Evil Joy Speaks

Spawning the next generation of evil genius, one misadventure at a time

Dear Child. Please Aim.

Dear Child.

You are precious to me. I love you with all of my heart. With that in mind I need to share something with you. This is important information you will utilize for your entire life. It may make or break your friendships, relationships, and possibly affect your future as an employable adult.

I’m going to share one of my secret with you. I don’t share this secret with many. Or any if I’m honest. But the time has come for you to be included in my “Circle of Trust.”

Pay close attention to what I’m about to tell you. This information has been closely guarded for decades.

Steps to Keep Your Toilet Clean

1. Gentleman of all ages please take the time to lift both the seat and the lid. Your aim isn’t as precise as you perceive. If you fail to adhere to this step there will be urine droplets on the seat where the next person, potentially you, will be forced to sit.

Ladies of all ages please be make sure the seat is down and the lid open. You would think this is common sense however I’ve found the opposite to be true in individuals easily distracted, those in dire need of a toilet, and those under the age of six.

2. Pee into the toilet bowl. Not on it. Not near it. Not on the floor next to it and sure as hell not on the wall nearby.

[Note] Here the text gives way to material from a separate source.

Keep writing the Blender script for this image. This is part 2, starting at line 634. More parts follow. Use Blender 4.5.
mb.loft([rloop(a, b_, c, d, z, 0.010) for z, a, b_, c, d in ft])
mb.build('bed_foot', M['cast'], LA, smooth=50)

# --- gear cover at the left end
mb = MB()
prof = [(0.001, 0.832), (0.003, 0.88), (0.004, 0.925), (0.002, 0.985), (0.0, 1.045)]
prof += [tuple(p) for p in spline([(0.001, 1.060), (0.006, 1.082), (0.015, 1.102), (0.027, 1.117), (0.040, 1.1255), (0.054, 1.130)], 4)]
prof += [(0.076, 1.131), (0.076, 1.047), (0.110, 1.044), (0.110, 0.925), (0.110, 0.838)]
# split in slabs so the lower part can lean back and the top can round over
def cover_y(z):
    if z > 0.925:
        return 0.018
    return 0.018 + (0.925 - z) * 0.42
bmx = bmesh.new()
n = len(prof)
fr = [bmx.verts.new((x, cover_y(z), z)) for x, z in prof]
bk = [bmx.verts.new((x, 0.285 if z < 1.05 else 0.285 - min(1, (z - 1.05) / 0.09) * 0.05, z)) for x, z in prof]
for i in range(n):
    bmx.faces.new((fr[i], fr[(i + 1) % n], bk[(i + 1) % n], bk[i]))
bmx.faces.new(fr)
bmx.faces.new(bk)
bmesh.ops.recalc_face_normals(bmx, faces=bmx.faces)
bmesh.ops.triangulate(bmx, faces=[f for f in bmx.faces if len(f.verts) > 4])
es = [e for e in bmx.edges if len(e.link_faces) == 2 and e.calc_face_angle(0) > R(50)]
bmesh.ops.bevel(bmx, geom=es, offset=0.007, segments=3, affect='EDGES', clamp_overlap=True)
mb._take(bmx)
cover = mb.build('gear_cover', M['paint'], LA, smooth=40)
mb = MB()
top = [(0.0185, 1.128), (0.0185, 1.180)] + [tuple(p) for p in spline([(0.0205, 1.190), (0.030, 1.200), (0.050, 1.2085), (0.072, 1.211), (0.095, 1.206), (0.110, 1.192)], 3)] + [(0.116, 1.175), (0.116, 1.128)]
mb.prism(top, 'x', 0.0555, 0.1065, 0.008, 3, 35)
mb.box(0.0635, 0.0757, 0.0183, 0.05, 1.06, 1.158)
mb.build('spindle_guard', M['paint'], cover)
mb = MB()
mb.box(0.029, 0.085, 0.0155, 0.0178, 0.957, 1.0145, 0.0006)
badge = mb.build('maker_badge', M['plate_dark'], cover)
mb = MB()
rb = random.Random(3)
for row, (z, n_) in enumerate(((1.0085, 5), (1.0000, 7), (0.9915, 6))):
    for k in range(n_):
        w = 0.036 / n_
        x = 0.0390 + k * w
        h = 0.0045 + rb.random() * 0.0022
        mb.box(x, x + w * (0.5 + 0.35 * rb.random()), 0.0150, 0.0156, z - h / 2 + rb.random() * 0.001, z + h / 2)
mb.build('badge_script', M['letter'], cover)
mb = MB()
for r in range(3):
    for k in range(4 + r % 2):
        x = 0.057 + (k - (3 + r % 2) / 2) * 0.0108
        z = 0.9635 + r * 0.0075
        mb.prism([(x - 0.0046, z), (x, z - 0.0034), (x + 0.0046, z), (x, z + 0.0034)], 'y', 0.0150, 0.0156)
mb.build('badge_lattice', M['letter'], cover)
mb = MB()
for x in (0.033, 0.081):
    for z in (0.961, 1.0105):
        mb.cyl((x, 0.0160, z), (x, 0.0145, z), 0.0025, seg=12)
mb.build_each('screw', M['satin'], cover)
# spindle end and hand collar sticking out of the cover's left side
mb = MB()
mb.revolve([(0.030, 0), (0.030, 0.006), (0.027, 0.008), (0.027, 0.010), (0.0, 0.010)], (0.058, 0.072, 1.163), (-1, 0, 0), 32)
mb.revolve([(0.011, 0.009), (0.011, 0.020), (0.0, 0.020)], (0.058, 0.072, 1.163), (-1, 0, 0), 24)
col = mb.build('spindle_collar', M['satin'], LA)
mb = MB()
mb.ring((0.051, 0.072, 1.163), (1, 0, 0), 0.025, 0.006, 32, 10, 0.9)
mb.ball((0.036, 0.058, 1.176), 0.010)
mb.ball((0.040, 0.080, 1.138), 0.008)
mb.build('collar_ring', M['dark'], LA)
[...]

This step is imperative. While you occupy space in my house it is critical to life.

3. When you fail to meet the requirements of Step 2 you MUST COMPLETE STEP 3. Failure to do so will result in consequences of epic proportions. Please read this step in its entirely and follow the directions exactly. Use a wipe, spray and paper towel, a soapy wash cloth or other appropriate item to clean up the “miss” and the area around the “miss.” When complete dispose of the used cloth in the wash or garage as appropriate. Repeat. When complete with the repeat, wash your hands with soap and water. Dry your hands on a clean towel. Hang that clean towel on the hook. Throwing the towel on the floor will only lead to additional laundry being generated as the towel will surely be in range of the next “miss.”

If you adhere to these three easy steps your life will be limitless. The sky’s the limit. You’ll find the gold at the end of the rainbow. And it won’t be dried pee at the end of the day.







  1. So needed a good laugh this morning. LOVE it

  2. Girls (normally) don’t miss. However, I work in an office full of boys so I’ll be forwarding this on to them.

  3. So much love for this!! I have three at home that need to read it regularly!